Un sujet crucial qui a bien entendu été abordé cette semaine, à l’occasion des Assises de la Pêche à Lorient. Nos confrères du Télégramme ont fait le point avec Patrick Cousin, directeur de la coopérative maritime de Lorient et technologiste des pêches aux Docks et entrepôts maritimes de Keroman.

 

 

Le TELEGRAMME : 80 % de la puissance consommée sur un bateau est liée au chalut et au gréement. Pourtant, ce n'est qu'assez récemment que l'innovation a commencé à porter sur les trains de pêche.

 

PATRICK COUSIN : Dans les années 80, on disposait d'une planche à dessin, d'un logiciel et d'un bassin d'essais. On n'avait pas la capacité de mesurer les tensions et tractions sur le train de pêche. Le seul objectif, c'était d'augmenter le pouvoir de capture. Tous les trois mois, on sortait de nouveaux chaluts. C'est à partir des années 2000, que les choses ont changé. Le baril de brut est passé à 30 dollars. Ça a rendu tout le monde beaucoup plus sensible aux consommations.
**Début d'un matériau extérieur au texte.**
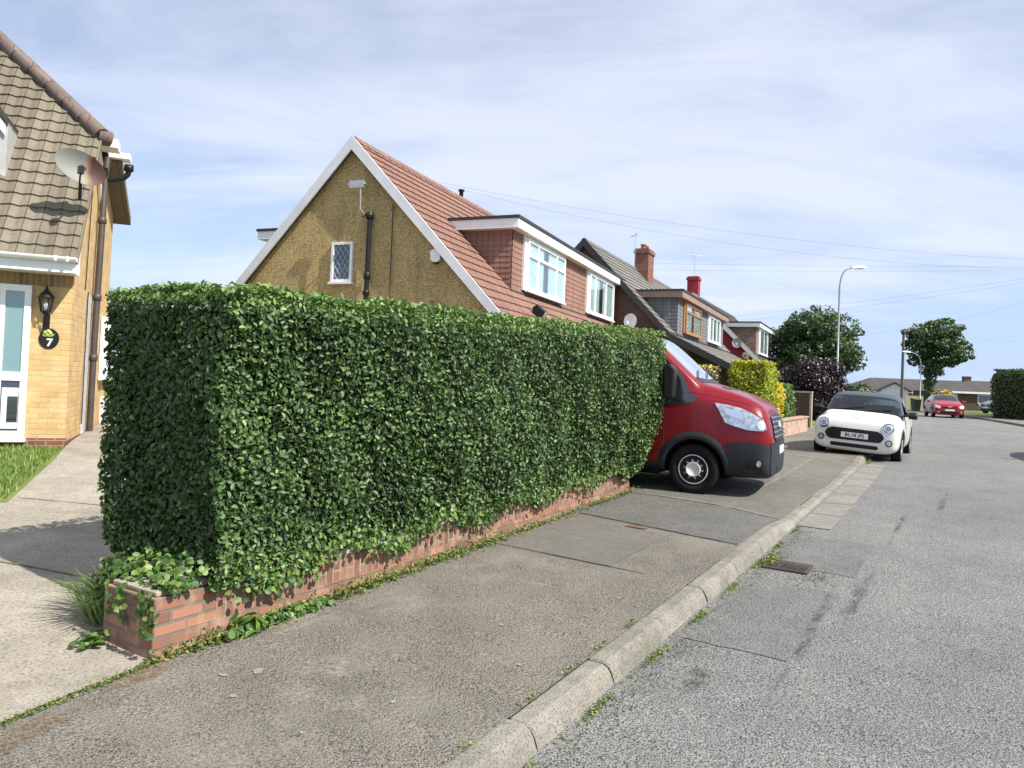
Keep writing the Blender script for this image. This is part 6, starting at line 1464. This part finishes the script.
m = MB(); m.prism([(-1.9, 0), (1.9, 0), (1.9, 3.0), (0, 4.2), (-1.9, 3.0)], 'y', 0, 8)
b = thing('gabled_house', 'white gabled house roof end above the far bungalow, beside the clipped hedge', 'house', (75, 115, ground_at(75, 115)), rad(-25)); m.build('wall', 'weathered_white', b)
m = MB(); m.prism([(-2.3, 2.85), (0, 4.32), (2.3, 2.85), (2.3, 2.98), (0, 4.48), (-2.3, 2.98)], 'y', -.2, 8.2); m.build('roof', 'dark_roof_tile', b)
b = thing('gabled_house', 'distant white gable with a grey roof just above the white hatchback roof', 'house', (43.5, 84, ground_at(43.5, 84)), rad(-22)); m = MB(); m.prism([(-1.4, 0), (1.4, 0), (1.4, 2.0), (0, 2.75), (-1.4, 2.0)], 'y', 0, 7); m.build('wall', 'weathered_white', b)
m = MB(); m.prism([(-1.8, 1.80), (0, 2.8), (1.8, 1.80), (1.8, 1.93), (0, 2.95), (-1.8, 1.93)], 'y', -.2, 7.2); m.build('roof', 'dark_roof_tile', b)
b = thing('garden_fence', 'pale yellow panel fence left of the red hatchback', 'fence', (gp(912, 70)[0], 70, gp(912, 70)[2])); 
for k in range(3): m = MB(); m.box((-.6+k*.6, 0, 0), (-.04+k*.6, .06, 1.35)); m.build('panel', 'gold_fence', b) if 'gold_fence' in MATS or simple('gold_fence', (.27, .26, .14), .8) else None
b = gp(917, 61); wb = thing('wheelie_bin', 'small black wheelie bin at the base of the distant street lamp', 'bin', b)
m = MB(); m.add([(-.22, -.25, .05), (.22, -.25, .05), (.22, .25, .05), (-.22, .25, .05), (-.28, -.33, .95), (.28, -.33, .95), (.28, .33, .95), (-.28, .33, .95)], [(0, 3, 2, 1), (4, 5, 6, 7), (0, 1, 5, 4), (1, 2, 6, 5), (2, 3, 7, 6), (3, 0, 4, 7)]); m.build('body', 'black_plastic', wb)
m = MB(); m.prism([(-.37, .95), (.36, .95), (.33, 1.04), (-.30, 1.02)], 'x', -.3, .3); m.build('lid', 'bumper_plastic', wb)
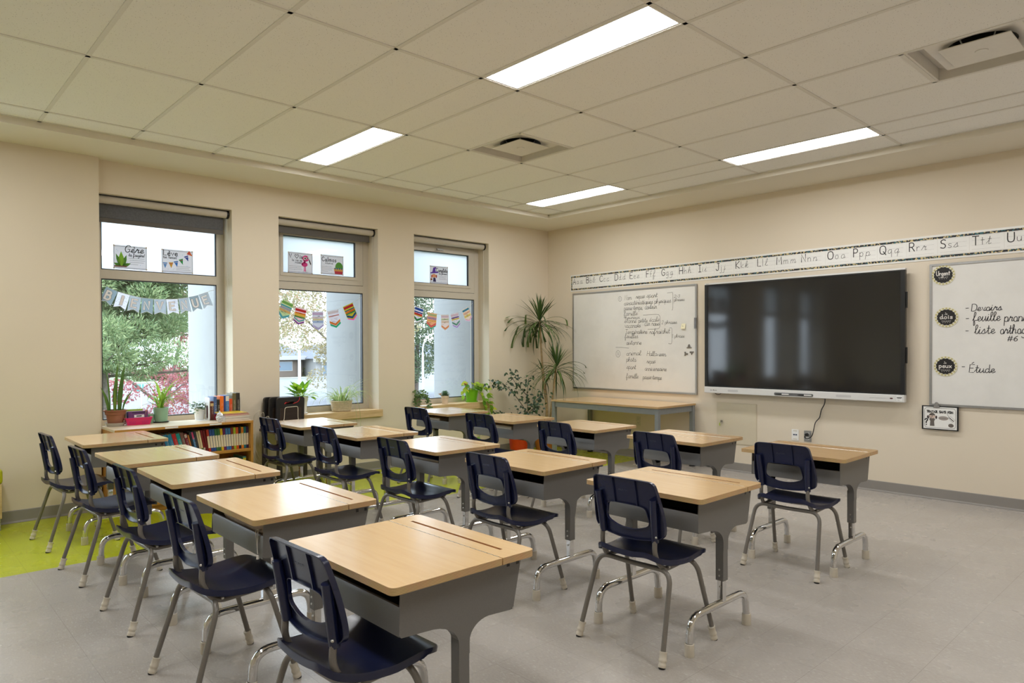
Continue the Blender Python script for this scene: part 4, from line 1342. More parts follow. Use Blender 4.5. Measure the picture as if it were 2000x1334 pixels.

Et nous disposions de nouveaux outils : des logiciels de simulation dynamique et des capteurs sur les engins de pêche. A l'époque, si les chalutiers évoluaient beaucoup, on s'intéressait peu à ce qui se passait sous l'eau. Aujourd'hui, grâce à l'instrumentation, on rattrape ce retard : le patron de pêche peut analyser en temps réel ce qui se passe dans le fond et s'adapter rapidement. Donc consommer moins

 

Ce type d'instrumentation coûte relativement cher. Et ce sont de nouvelles habitudes à prendre. Quel est le pourcentage de la flottille de pêche qui en est équipé ?

 

 

Un équipement complet coûte entre 35.000 et 50.000 €. Il est amorti en deux ou trois ans. Les premiers équipés ont été les pélagiques. Les autres y viennent petit à petit. Mais il en reste énormément à équiper. C'est tout l'enjeu du projet SOIP (Service d'optimisation et d'innovation pour chalutiers), lancé en 2013 par France Filière Pêche et auquel les Docks de Keroman sont associés. L'idée est de proposer aux armements à la pêche des optimisations grâce à des simulations numériques et des essais en mer. Des simulations sont actuellement réalisées sur une cinquantaine de navires répartis sur toutes les façades maritimes. Les résultats de ces études seront largement diffusés vers l'ensemble de la flottille.

 

 

Pile à hydrogène, moteur hybride, multicoque, étrave inversée... Les projets sont très nombreux à voir le jour. Où sont les principales possibilités de progression ?

 

 

Aujourd'hui, de l'équipementier à l'électronicien en passant par le mécanicien, tout le monde s'assoit autour de la table et travaille ensemble; c'est forcément source de progrès. Il n'y aura pas de révolution en matière de train de pêche. Tout au plus peut-on faire encore évoluer les matériaux et le pilotage. A mon sens, l'avenir est dans la motorisation. Prenez l'exemple de langoustiniers lorientais, qui ont réduit de 20 % leur consommation de gazole en instrumentant leur train de pêche. Pourtant, ils ne peuvent pas réduire davantage leur vitesse... Les moteurs s'encrassent. La dernière marge de progression, c'est la réglementation. Elle est inexistante le plus souvent en ce qui concerne toutes ces innovations. Ce sont les porteurs de projets qui sont obligés de la financer au fur et à mesure de l'avancée des projets.